An experimental investigation in the formation damage mechanism of deposited coke in in-situ combustion process using nuclear magnetic resonance

The success of an in situ combustion process is dependent on the stability and movement of the combustion front. During an in situ combustion process, coke is an important product for maintaining the stability of the combustion front. However, before being consumed by the combustion reaction, coke is deposited in the porous media; thus, it may cause the blockage of the pore throat and affect the subsequent air injection. In this study, the low-field nuclear magnetic resonance technique was applied to examine the influence of oxidized coke and pyrolyzed coke on the porous media.
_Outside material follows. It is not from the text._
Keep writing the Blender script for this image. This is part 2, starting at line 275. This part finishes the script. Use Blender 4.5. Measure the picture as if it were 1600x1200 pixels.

The results revealed that the coke deposition phenomenon was considerable in porous media and affected porosity. The formation damage was considerably severe in oxidized coke because of the drastic low-temperature oxidation. In case of the pyrolyzed core, the influence of coke on porosity is limited because of the low amount of coke generation. The average reduction in porosity was 21.90%, while that of the pyrolyzed coke is only 9.09%. Montmorillonite had the greatest catalytic effect on coke deposition for both oxidation and pyrolysis processes. Illite, kaolinite, and chlorite have an impact on coke deposition; however, because the change in porosity is attribute to a combination of multiple factors, the result is a lack of regularity. Heat causes the pore to reform and the fracture to form. The change in porous media can reduce the impact of coke deposition phenomenon on total porosity. Because of the high-temperature environment, this influence is more pronounced in the pyrolyzed core.